The Fidlock Bike Base is a bolt-on version of the Uni Base. It has slotted mounting holes that provide some position adjustment, and comes with two low-profile bolts that must be used in order to not interfere with the bottle. It’s not surprising that the Bike Base is more secure and solid feeling compared to the Uni Base, and it also happens to sit closer to the frame as well, which could be important with limited clearance.

  • Fidlock Bike Base Review
  • Fidlock Bike Base Review

We bolted the Bike Base directly to Emily’s size medium Ibis Ripley AF, since a standard bottle cage setup required an adapter and was awkward to get in and out of the frame. For full-suspension mountain bikes, the Fidlock Twist system brings a lot of value and may even open up the possibility of running more than one bottle on certain frames. Just like the other Fidlock bases, the bottle is released with a quick 45° clockwise turn, similar to a side-release bottle cage, and reconnects to the base easily with one hand. Both Emily and I agree that the magnets are strong enough to quickly align the bottle while riding, making a great one-handed system for drinking on the go.

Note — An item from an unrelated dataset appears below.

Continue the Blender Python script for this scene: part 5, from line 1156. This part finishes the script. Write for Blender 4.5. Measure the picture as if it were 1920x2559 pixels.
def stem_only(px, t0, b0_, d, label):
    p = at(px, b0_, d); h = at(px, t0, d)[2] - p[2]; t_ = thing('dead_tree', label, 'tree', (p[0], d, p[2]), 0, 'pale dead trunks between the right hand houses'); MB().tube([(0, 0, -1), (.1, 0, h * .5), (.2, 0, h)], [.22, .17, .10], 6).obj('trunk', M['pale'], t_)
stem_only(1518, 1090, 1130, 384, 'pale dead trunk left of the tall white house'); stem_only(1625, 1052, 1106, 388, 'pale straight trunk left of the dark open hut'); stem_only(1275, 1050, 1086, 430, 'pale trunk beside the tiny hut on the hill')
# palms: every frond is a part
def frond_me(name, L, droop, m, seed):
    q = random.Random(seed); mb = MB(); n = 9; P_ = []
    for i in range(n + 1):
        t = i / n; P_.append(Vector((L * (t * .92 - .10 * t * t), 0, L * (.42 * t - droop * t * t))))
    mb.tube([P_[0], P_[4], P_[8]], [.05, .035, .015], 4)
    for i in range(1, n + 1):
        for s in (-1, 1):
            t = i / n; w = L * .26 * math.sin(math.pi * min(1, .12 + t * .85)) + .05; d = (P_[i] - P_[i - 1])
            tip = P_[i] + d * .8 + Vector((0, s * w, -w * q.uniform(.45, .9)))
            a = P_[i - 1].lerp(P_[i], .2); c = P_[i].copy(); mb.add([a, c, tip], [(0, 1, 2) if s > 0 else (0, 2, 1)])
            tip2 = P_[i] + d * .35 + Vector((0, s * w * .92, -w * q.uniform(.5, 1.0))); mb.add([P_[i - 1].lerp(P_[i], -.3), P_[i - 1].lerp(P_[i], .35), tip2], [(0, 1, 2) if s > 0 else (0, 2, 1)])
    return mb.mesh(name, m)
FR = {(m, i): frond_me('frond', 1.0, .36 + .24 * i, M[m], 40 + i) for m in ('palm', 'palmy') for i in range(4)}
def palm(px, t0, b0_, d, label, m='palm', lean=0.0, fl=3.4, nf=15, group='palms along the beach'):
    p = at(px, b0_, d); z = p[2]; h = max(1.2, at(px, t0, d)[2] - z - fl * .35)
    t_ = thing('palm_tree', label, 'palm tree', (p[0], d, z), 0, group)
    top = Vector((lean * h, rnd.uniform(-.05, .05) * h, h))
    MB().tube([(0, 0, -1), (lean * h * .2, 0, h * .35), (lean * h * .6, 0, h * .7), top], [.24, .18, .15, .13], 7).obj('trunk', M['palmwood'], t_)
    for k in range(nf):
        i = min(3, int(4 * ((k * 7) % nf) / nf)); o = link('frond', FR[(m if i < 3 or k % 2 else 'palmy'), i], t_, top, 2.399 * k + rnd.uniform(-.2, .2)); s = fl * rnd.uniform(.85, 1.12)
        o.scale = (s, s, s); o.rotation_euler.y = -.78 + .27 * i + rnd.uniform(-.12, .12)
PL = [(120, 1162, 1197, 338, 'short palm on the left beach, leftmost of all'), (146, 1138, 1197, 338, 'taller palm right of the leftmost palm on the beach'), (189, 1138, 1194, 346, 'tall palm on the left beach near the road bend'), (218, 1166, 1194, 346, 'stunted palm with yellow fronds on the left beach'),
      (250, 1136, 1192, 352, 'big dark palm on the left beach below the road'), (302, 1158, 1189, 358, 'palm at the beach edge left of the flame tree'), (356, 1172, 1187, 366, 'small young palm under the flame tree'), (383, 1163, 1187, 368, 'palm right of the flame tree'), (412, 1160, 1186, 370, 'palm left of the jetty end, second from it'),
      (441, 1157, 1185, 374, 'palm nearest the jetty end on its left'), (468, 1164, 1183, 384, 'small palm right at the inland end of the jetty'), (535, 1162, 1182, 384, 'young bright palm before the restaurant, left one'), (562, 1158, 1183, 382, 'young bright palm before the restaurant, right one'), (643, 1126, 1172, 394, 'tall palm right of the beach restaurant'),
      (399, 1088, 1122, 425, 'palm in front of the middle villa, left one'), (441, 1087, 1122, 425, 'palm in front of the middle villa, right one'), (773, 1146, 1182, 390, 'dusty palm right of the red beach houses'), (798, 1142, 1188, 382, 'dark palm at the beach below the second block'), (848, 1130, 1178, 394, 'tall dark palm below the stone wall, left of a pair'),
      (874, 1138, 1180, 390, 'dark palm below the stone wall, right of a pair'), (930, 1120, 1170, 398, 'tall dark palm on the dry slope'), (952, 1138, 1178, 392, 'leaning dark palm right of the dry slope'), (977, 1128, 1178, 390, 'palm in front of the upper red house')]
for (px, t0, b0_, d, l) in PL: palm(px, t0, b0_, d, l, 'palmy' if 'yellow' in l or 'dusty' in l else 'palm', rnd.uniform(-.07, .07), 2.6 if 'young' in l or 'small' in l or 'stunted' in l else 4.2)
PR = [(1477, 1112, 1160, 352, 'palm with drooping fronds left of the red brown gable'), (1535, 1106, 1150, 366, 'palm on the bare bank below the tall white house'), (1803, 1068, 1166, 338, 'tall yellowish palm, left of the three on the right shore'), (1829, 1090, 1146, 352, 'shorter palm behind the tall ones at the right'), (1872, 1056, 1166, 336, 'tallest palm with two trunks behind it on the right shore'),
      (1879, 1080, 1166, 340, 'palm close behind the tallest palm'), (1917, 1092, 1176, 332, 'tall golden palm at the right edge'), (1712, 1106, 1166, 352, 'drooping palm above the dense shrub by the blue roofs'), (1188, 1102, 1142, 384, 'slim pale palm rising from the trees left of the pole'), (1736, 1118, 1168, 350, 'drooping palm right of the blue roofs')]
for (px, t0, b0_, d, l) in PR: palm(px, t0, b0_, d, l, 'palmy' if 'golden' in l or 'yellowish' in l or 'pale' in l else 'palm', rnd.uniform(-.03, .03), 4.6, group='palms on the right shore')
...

  • Model tested: Fidlock water bottle Bike Base
  • Material: Plastic, Neodymium Magnets
  • Weight: 23 grams (with bolts)
  • Place of Manufacture: China
  • Price: $11.99 USD at Jenson Worldwide
  • Manufacturer’s Details: Fidlock-Bike

Fidlock Twist Bottles

The Fidlock Twist bottles themselves are designed specifically with one-handed operation in mind. The body is contoured to provide a lip to grab onto while grabbing the bottle, and the flip cap is oversized with a small lip to make flipping it open with a thumb or finger that much easier. The mouth piece is always open, so you can simply squeeze or drink from the bottle after opening the lid.

Fidlock Twist Review
  • Fidlock Twist Bottle Review
  • Fidlock Twist Bottle Review
  • Fidlock Twist Bottle Review

The only other obvious downfall of the Fidlock water bottle system is that if you lose or forget your Twist bottle at home, you’re not going to have much luck finding a replacement. On a few rides this year, Emily would grab a standard bottle out of habit, only to realize she had nowhere to stash it. On longer bikepacking trips, losing a bottle mid-ride could have some serious implications when water becomes scarce. I think with some proper testing and a solid setup, the Fidlock water bottle Twist system could be great, but I’d recommend experimenting with different positions, terrain, and scenarios where you might eject a bottle.

  • Model tested: Fidlock Twist
  • Material: Plastic, Neodymium Magnets
  • Weight: 106g (450ml), 117g (590ml), 125g (800ml)
  • Place of Manufacture: China
  • Price: $13.99-$35.99 at Jenson Worldwide
  • Manufacturer’s Details: Fidlock-Bike

Pros

  • Magnetic + mechanical attachment holds bottles securely, even on rough terrain.
  • Low-profile and compact. Great for full-suspension mountain bikes and small frames.
  • Quick to install and swap between bikes.
  • Interchangeable bases and bottles.
  • Multiple bottle sizes.

Cons

  • Base becomes useless if you lose or forget your bottle.
  • Easy to knock bottle off base in certain positions.
  • Not recommended to use Uni Base on fork legs.
  • Uni Base straps require a firm pull to hold tight.
Fidlock Water Bottle Review

Wrap Up

After seeing the Fidlock water bottle system pop up in some of our “Rigs of” series, I figured it was time to check it out for myself. In fact, I find lots of inspiration from rigs that successfully tackle demanding bikepacking routes. If gear can handle routes like the Arizona Trail or Atlas Mountain Race, there’s a good chance it would be suitable for us average folks as well. The Fidlock Twist system of bike-mountable bases and bottles has proven to be reliable and totally suitable for off-road riding. It might not be the perfect way to attach bottles to your frame, but its low-profile, magnetic design is unique and potentially very useful for certain bike setups, including Emily’s full-squish mountain bike.

The only major problem we had with the Fidlock water bottle Twist system was when we forgot the matching bottle at home, rendering the base useless, unlike a standard bottle cage or cargo mount that can usually be filled with any old bottle. So, if you’re like me and misplace things regularly, that might be worth considering. Otherwise, both Emily and I really enjoy Fidlock’s magnetic bottles. And, according to our “Rigs of” series, others do too.